### Exercise description
Work out the number of lines with "Blender" in them. Reply with that number and no other words.

### Rows
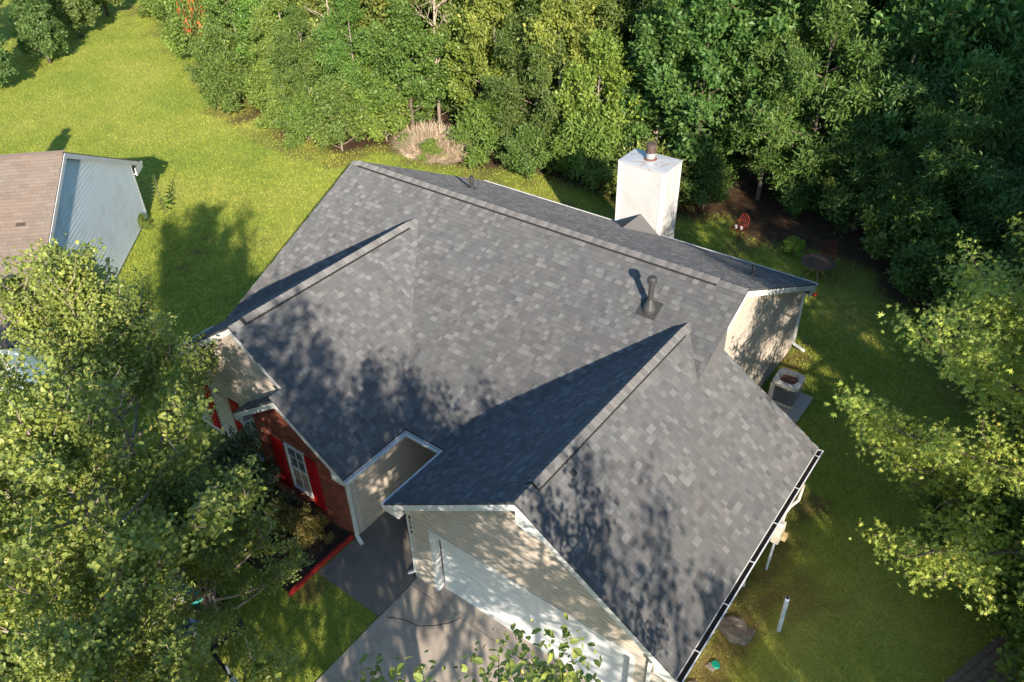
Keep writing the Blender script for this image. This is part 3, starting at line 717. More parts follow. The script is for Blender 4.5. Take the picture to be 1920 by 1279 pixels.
# front door in the porch recess
dr = part("front_door", MB().box((7.75, YD-.05, .05), (8.68, YD-.016, 2.08)), M_RED)
for c, d in ((.2, .85), (1.05, 1.9)):
    part("raised_panel", MB().box((7.9, YD-.062, c), (8.16, YD-.0505, d)), M_RED, dr); part("raised_panel", MB().box((8.27, YD-.062, c), (8.53, YD-.0505, d)), M_RED, dr)
mb = MB(); mb.box((7.65, YD-.06, .04), (7.75, YD-.015, 2.18)); mb.box((8.68, YD-.06, .04), (8.78, YD-.015, 2.18)); mb.box((7.75, YD-.06, 2.08), (8.68, YD-.015, 2.18)); part("door_casing", mb, M_TRIM)
# downspouts
def downspout(pts, wd=0.075, foot=None, m=M_TRIM):
    mb = MB()
    for a, b in zip(pts, pts[1:]):
        upv = (0, 1, 0.01) if abs(b[2]-a[2]) > .3 else (0, 0, 1); mb.beam(a, b, wd, wd*.75, upv)
    return part("downspout", mb, m)
downspout([(XW+.06, YB+.0, 2.42), (XW+.06, YB+.0, 0.22), (XW+.06, YB-.02, .16), (XW+.32, YB-.10, .07)], .09)
downspout([(XG0-.05, YGF+.02, 2.42), (XG0-.05, YGF+.02, .2), (XG0-.22, YGF-.08, .08)], .06)
downspout([(XR+.05, YR+.05, 2.3), (XR+.05, YR+.05, .3), (XR+.45, YR+.1, .12)], .075)
downspout([(XG1+.06, -3.6, 2.5), (XG1+.06, -3.6, 0.1)], .08, m=M_PVC)
downspout([(XG1+.04, -4.5, 1.2), (XG1+.04, -4.5, 0.05)], .035)
downspout([(XG1+.04, -5.15, 1.2), (XG1+.04, -5.15, 0.05)], .03)
downspout([(XG1-.22, YGF-.06, 2.5), (XG1-.22, YGF-.06, .1)], .07)

# chimney on the rear slope
CX0, CX1, CY0, CY1, CZ = 6.19, 7.95, 6.356, 7.50, 4.90
ch = part("chimney", MB().box((CX0+.03, CY0+.03, 0), (CX1-.03, CY1-.03, CZ-.02)), M_SIDW)
for poly, O, ex, n in (([(CX0, .1), (CX1, .1), (CX1, CZ), (CX0, CZ)], (0, CY0, 0), (1, 0, 0), (0, -1, 0)), ([(CX0, .1), (CX1, .1), (CX1, CZ), (CX0, CZ)], (0, CY1, 0), (1, 0, 0), (0, 1, 0)),
                       ([(CY0, .1), (CY1, .1), (CY1, CZ), (CY0, CZ)], (CX1, 0, 0), (0, 1, 0), (1, 0, 0)), ([(CY0, .1), (CY1, .1), (CY1, CZ), (CY0, CZ)], (CX0, 0, 0), (0, 1, 0), (-1, 0, 0))):
    siding(poly, O, ex, n, M_SIDW, ch, expo=0.105, proud=.009)
for x, y, sx, sy in ((CX0, CY0, -1, -1), (CX1, CY0, 1, -1), (CX1, CY1, 1, 1), (CX0, CY1, -1, 1)):
    mb = MB(); t = .02; mb.box((x+sx*t, y+sy*t, .1), (x-sx*.13, y, CZ-.01)); mb.box((x+sx*t, y-sy*.0005, .1), (x, y-sy*.13, CZ-.01)); part("corner_board", mb, M_TRIM, ch)
mb = MB(); mb.prism([(CX0-.035, CY0-.035, CZ-.05), (CX1+.035, CY0-.035, CZ-.05), (CX1+.035, CY1+.035, CZ-.05), (CX0-.035, CY1+.035, CZ-.05)], (0, 0, .07))
xc, yc = 7.05, 6.97
mb.add([(CX0-.035, CY0-.035, CZ+.02), (CX1+.035, CY0-.035, CZ+.02), (CX1+.035, CY1+.035, CZ+.02), (CX0-.035, CY1+.035, CZ+.02), (xc, yc, CZ+.06)], [(0, 1, 4), (1, 2, 4), (2, 3, 4), (3, 0, 4)])
part("chase_cap", mb, M_CHCAP, ch)
part("storm_collar", MB().lathe((xc, yc, CZ+.03), [(.23, 0), (.23, .03), (.17, .07)], 20), M_RUST, ch)
part("flue_pipe", MB().lathe((xc, yc, CZ+.05), [(.16, 0), (.16, .28)], 20), M_GREYM, ch, smooth=False)
part("flue_cap", MB().lathe((xc, yc, CZ+.30), [(.19, 0), (.185, .04), (.17, .05), (.17, .24), (.19, .25), (.19, .30), (.05, .33)], 20), M_BROWN, ch)
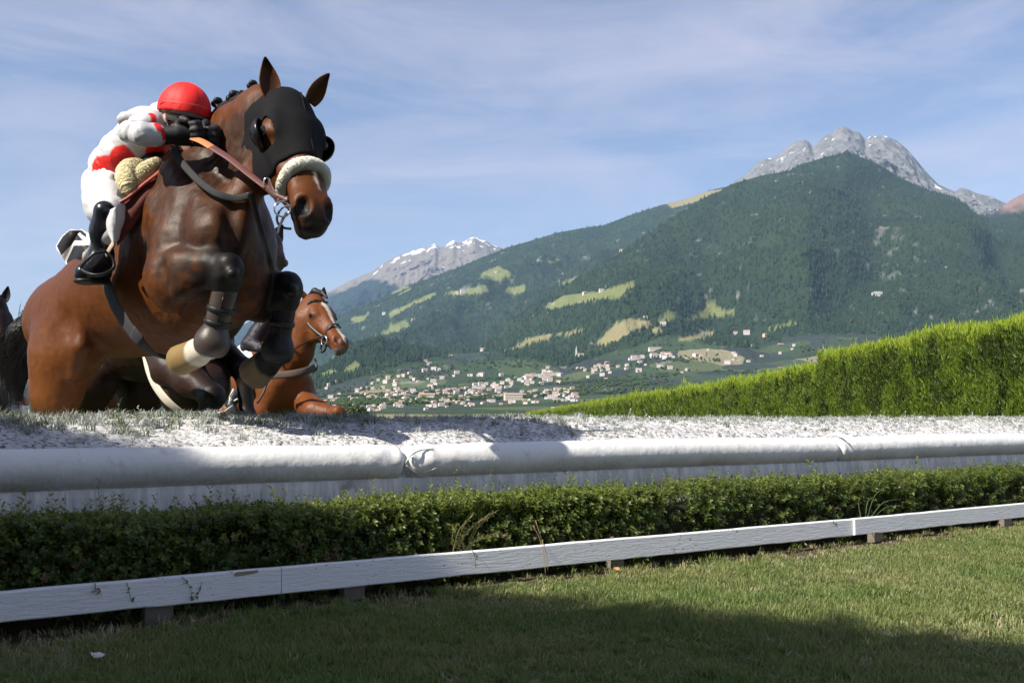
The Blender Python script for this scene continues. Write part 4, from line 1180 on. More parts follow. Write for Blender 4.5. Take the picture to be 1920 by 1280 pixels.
# farmsteads on the meadows, larger landmark buildings
farms = [(930, 511, 'lone farmhouse on the highest green clearing of the left ridge'), (1128, 547, 'white farmhouse in the middle of the long sloping meadow'), (1096, 552, 'dark roofed farm building left on the long sloping meadow'), (868, 547, 'farmhouse at the left end of a small upper clearing'), (857, 549, 'white cottage at the far left tip of the small upper clearing'), (1013, 632, 'white cottage on the narrow straw coloured meadow'), (1187, 597, 'farmhouse on the top edge of the straw coloured hillside field'), (1210, 598, 'white farmhouse right of the straw coloured hillside field'), (1243, 608, 'white house just below the small round clearing'), (775, 601, 'farm buildings at the top of the left pale meadow'), (742, 608, 'small farm on the left pale meadow'), (720, 590, 'cottage at the foot of the steep left meadow'), (1379, 628, 'left one of two white houses before the right woods'), (1400, 626, 'smaller white house right beside another before the right woods'), (1435, 630, 'white house farther right before the right woods'), (1166, 472, 'tiny grey alpine hut on the ridge crease'), (905, 658, 'white house at the edge of the lower woods'), (846, 670, 'pale house left at the edge of the lower woods')]
for i, (x, y, lab) in enumerate(farms):
    p = ground_at(x, y); o = bpy.data.objects.new('farmhouse', HM_[i % 5]); COL.objects.link(o); o.location = p - np.array([0, 0, 1.0]); o.rotation_euler = (0, 0, rr.uniform(-.5, .5)); q = min(1.9, p[1] / 2900.) ; o.scale = (q, q, q)
    tag(o, lab, 'farmhouse')
def big_house(name, x, y, w, d, h, rh, pl, tl, label, hip=True, fl=3, rz=0.2):
    p = ground_at(x, y); me = house_mesh(name, w, d, h, rh, M_plaster[pl], M_tile[tl], fl, hip); o = bpy.data.objects.new(name, me); COL.objects.link(o); o.location = p - np.array([0, 0, 1.0]); o.rotation_euler = (0, 0, rz); tag(o, label, 'building'); return o
big_house('guest_house', 1122, 684, 26, 16, 19, 6, 2, 0, 'tall ochre building with a red hipped roof above the village', fl=5)
big_house('guest_house', 1228, 657, 40, 14, 9, 3, 0, 0, 'long white hotel with a red roof on the slope right of the church', False)
big_house('guest_house', 1246, 652, 20, 14, 14, 4, 3, 2, 'grey block at the right end of the long white hotel', fl=4)
big_house('guest_house', 1026, 705, 30, 14, 11, 3, 0, 0, 'broad white building on the slope above the village centre', False)
big_house('guest_house', 1042, 704, 26, 12, 10, 3, 1, 0, 'broad cream building right of another on the slope above the centre', False)
big_house('hall', 1645, 555, 40, 22, 15, 4, 3, 2, 'pale lone building in the forest on the right mountainside', True, 4, 0)
big_house('hall', 800, 746, 34, 16, 9, 3, 2, 0, 'long ochre building in the middle of the village', False)
big_house('hall', 962, 750, 34, 16, 12, 3, 1, 0, 'cream apartment building low in the village centre', False)
p = ground_at(1084, 668); ch = empty('church', tuple(p)); tag(ch, 'small white village church with a slender pointed tower', 'church')
def at(me, name, off, mat=None):
    o = bpy.data.objects.new(name, me); COL.objects.link(o); o.parent = ch; o.location = off; return o
at(house_mesh('nave', 24, 11, 9, 6, M_plaster[0], M_tile[1], 1), 'nave', (9, 0, -1))
tm = Geo().box((0, 0, 11), np.eye(3), (3, 3, 14)); tmo = tm.build('tower', M_plaster[0], None, False); tmo.parent = ch; tmo.location = (-7, 0, 0)
sp_ = Geo().add([(-3.4, -3.4, 25), (3.4, -3.4, 25), (3.4, 3.4, 25), (-3.4, 3.4, 25), (0, 0, 44)], [[0, 1, 4], [1, 2, 4], [2, 3, 4], [3, 0, 4], [3, 2, 1, 0]]); spo = sp_.build('spire', M_tile[2], None, False); spo.parent = ch; spo.location = (-7, 0, 0)
# a small insect in the air before the forest
pi_ = at_y(1597, 602, 6.0); g = Geo()
g.tube([pi_ + np.array([-.012, 0, -.002]), pi_, pi_ + np.array([.011, 0, .003])], [.002, .0045, .002], 8)
ins_ = g.build('insect', plain('insect_brown', (.06, .03, .02), .6, .3, bump=0)); tag(ins_, 'small dark insect flying in front of the forested slope', 'insect')
Geo().add([pi_, pi_ + np.array([.004, .004, .012]), pi_ + np.array([-.009, .006, .010])], [[0, 1, 2]]).add([pi_, pi_ + np.array([.005, -.004, .011]), pi_ + np.array([.015, -.006, .008])], [[0, 1, 2]]).build('wing', M_steel if 'M_steel' in globals() else M_win, ins_)
# ================================================================== sculpting: smooth unions of limbs and muscles, meshed
def unit(v): v = np.asarray(v, float); return v / (np.linalg.norm(v) + 1e-12)
class Sculpt:
    def __init__(s): s.ops = []
    def cone(s, a, b, ra, rb, k=.04, lat=None, ls=1.0, mode='u'):
        """tapered limb a->b; lat axis squashed by ls"""
        s.ops.append(('c', np.asarray(a, float), np.asarray(b, float), ra, rb, k, None if lat is None else unit(lat), ls, mode)); return s
    def chain(s, pts, rs, k=.03, lat=None, ls=1.0):
        for i in range(len(pts) - 1): s.cone(pts[i], pts[i + 1], rs[i], rs[i + 1], k, lat, ls)
        return s
    def ell(s, c, B, rad, k=.04, mode='u'):
        s.ops.append(('e', np.asarray(c, float), np.asarray(B, float), np.asarray(rad, float), None, k, None, 1., mode)); return s
    def ball(s, c, r, k=.03, mode='u'): return s.ell(c, np.eye(3), (r, r, r), k, mode)
    @staticmethod
    def dist(op, P):
        if op[0] == 'c':
            _, a, b, ra, rb, k, lat, ls, mode = op
            q = P - a; ab = b - a
            if lat is not None and ls != 1.0:
                q = q + (np.dot(q, lat) * (1 / ls - 1))[..., None] * lat
                ab = ab + np.dot(ab, lat) * (1 / ls - 1) * lat
            t = np.clip((q @ ab) / (ab @ ab + 1e-12), 0, 1)
            return np.linalg.norm(q - t[..., None] * ab, axis=-1) - (ra + (rb - ra) * t)
        _, c, B, rad, _n, k, _l, _s, mode = op
        q = (P - c) @ B.T
        k0 = np.linalg.norm(q / rad, axis=-1); k1 = np.linalg.norm(q / (rad * rad), axis=-1)
        return k0 * (k0 - 1) / np.maximum(k1, 1e-6)
    @staticmethod
    def comb(D, d, k, mode):
        if mode == 'u':
            h = np.maximum(k - np.abs(D - d), 0) / k
            return np.minimum(D, d) - h * h * k * .25
        h = np.maximum(k - np.abs(D + d), 0) / k          # 's' subtract
        return np.maximum(D, -d) + h * h * k * .25
    def eval(s, P):
        D = np.full(P.shape[:-1], 1.0)
        for op in s.ops: D = s.comb(D, s.dist(op, P), op[5], op[8])
        return D
    def bounds(s):
        lo, hi = [], []
        for op in s.ops:
            if op[8] != 'u': continue
            if op[0] == 'c': r = max(op[3], op[4]) * max(1, op[7]); lo += [op[1] - r, op[2] - r]; hi += [op[1] + r, op[2] + r]
            else: r = np.abs(op[2].T) @ op[3]; lo.append(op[1] - r); hi.append(op[1] + r)
        return np.min(lo, 0), np.max(hi, 0)
    def grid(s, res, pad=.04, lo=None, hi=None):
        if lo is None: lo, hi = s.bounds()
        lo = lo - pad; hi = hi + pad
        n = np.ceil((hi - lo) / res).astype(int) + 1
        D = np.full(n, .5, np.float32)
        ax = [lo[i] + res * np.arange(n[i]) for i in range(3)]
        for op in s.ops:
            if op[0] == 'c': r = max(op[3], op[4]) * max(1, op[7]); a = np.minimum(op[1], op[2]) - r; b = np.maximum(op[1], op[2]) + r
            else: r = np.abs(op[2].T) @ op[3]; a = op[1] - r; b = op[1] + r
            m = op[5] + 3 * res
            i0 = np.clip(np.floor((a - m - lo) / res).astype(int), 0, n); i1 = np.clip(np.ceil((b + m - lo) / res).astype(int) + 1, 0, n)
            if np.any(i1 <= i0): continue
            sl_ = tuple(slice(i0[j], i1[j]) for j in range(3))
            P = np.stack(np.meshgrid(*[ax[j][sl_[j]] for j in range(3)], indexing='ij'), -1)
            D[sl_] = s.comb(D[sl_], s.dist(op, P), op[5], op[8])
        return D, lo, res

def surface_nets(D, lo, res, relax=2):
    S = D < 0
    n = np.array(D.shape)
    c = [S[dx:n[0] - 1 + dx, dy:n[1] - 1 + dy, dz:n[2] - 1 + dz] for dx in (0, 1) for dy in (0, 1) for dz in (0, 1)]
    cnt = sum(x.astype(np.int8) for x in c)
    act = (cnt > 0) & (cnt < 8)
    idx = np.full(act.shape, -1, np.int64); I = np.argwhere(act); idx[act] = np.arange(len(I))
    acc = np.zeros((len(I), 3)); num = np.zeros(len(I))
    corner = [(dx, dy, dz) for dx in (0, 1) for dy in (0, 1) for dz in (0, 1)]
    val = {q: D[I[:, 0] + q[0], I[:, 1] + q[1], I[:, 2] + q[2]] for q in corner}
    for a in corner:
        for ax in range(3):
            if a[ax]: continue
            b = list(a); b[ax] = 1; b = tuple(b)
            va, vb = val[a], val[b]; m = (va < 0) != (vb < 0)
            t = np.where(m, va / np.where(va - vb == 0, 1e-9, va - vb), 0)
            p = np.tile(np.array(a, float), (len(I), 1)); p[:, ax] = t
            acc[m] += p[m]; num[m] += 1
    V = lo + res * (I + acc / num[:, None])
    F = []
    for ax in range(3):
        o1, o2 = [(1, 2), (2, 0), (0, 1)][ax]
        A = np.moveaxis(S, ax, 0); cross = A[1:] != A[:-1]; sgn = A[:-1]
        cross = np.moveaxis(cross, 0, ax); sgn = np.moveaxis(sgn, 0, ax)
        E = np.argwhere(cross); s_ = sgn[cross]
        ok = (E[:, o1] > 0) & (E[:, o2] > 0) & (E[:, o1] < n[o1] - 1) & (E[:, o2] < n[o2] - 1)
        E, s_ = E[ok], s_[ok]
        def at(d1, d2):
            q = E.copy(); q[:, o1] += d1; q[:, o2] += d2
            return idx[q[:, 0], q[:, 1], q[:, 2]]
        f = np.stack([at(-1, -1), at(0, -1), at(0, 0), at(-1, 0)], 1)
        f[~s_] = f[~s_][:, ::-1]
        F.append(f)
    F = np.concatenate(F)
    for _ in range(relax):
        sm = np.zeros_like(V); k = np.zeros(len(V))
        for a in range(4):
            b = F[:, (a + 1) % 4]
            np.add.at(sm, F[:, a], V[b]); np.add.at(k, F[:, a], 1)
            np.add.at(sm, b, V[F[:, a]]); np.add.at(k, b, 1)
        V = V * .5 + .5 * sm / np.maximum(k, 1)[:, None]
    return V, F

def vnormals(V, F):
    n = np.cross(V[F[:, 2]] - V[F[:, 0]], V[F[:, 3]] - V[F[:, 1]]); N = np.zeros_like(V)
    for k in range(4): np.add.at(N, F[:, k], n)
    return N / (np.linalg.norm(N, axis=1)[:, None] + 1e-12)
def flesh(V, F, amp=1.0, fine=1.0):
    """muscle relief, folds and veins as real relief"""
    N = vnormals(V, F)
    d = .0030 * fbm(V * 8, 3, 201) + .0020 * (fbm(V * np.array([26, 26, 15]), 3, 207, .5, True) - .3)
    vein = np.clip(1 - np.abs(vnoise(V * np.array([11, 11, 8]), 211)) / .045, 0, 1) * np.clip(vnoise(V * 3, 214) * 2, 0, 1)
    return V + (amp * d + .0022 * fine * vein)[:, None] * N
def paint(V, base, strokes):
    """coat colours: strokes (a, b, ra, rb, colour, soft) laid one over the other"""
    C = np.tile(np.array(base, float), (len(V), 1))
    for a, b, ra, rb, col, soft in strokes:
        d = Sculpt.dist(('c', np.asarray(a, float), np.asarray(b, float), ra, rb, 0, None, 1., 'u'), V)
        d = d + soft * .35 * vnoise(V * 40, 3)
        w = np.clip(.5 - d / soft, 0, 1); w = w * w * (3 - 2 * w)
        C = C * (1 - w[:, None]) + np.array(col) * w[:, None]
    return C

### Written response
2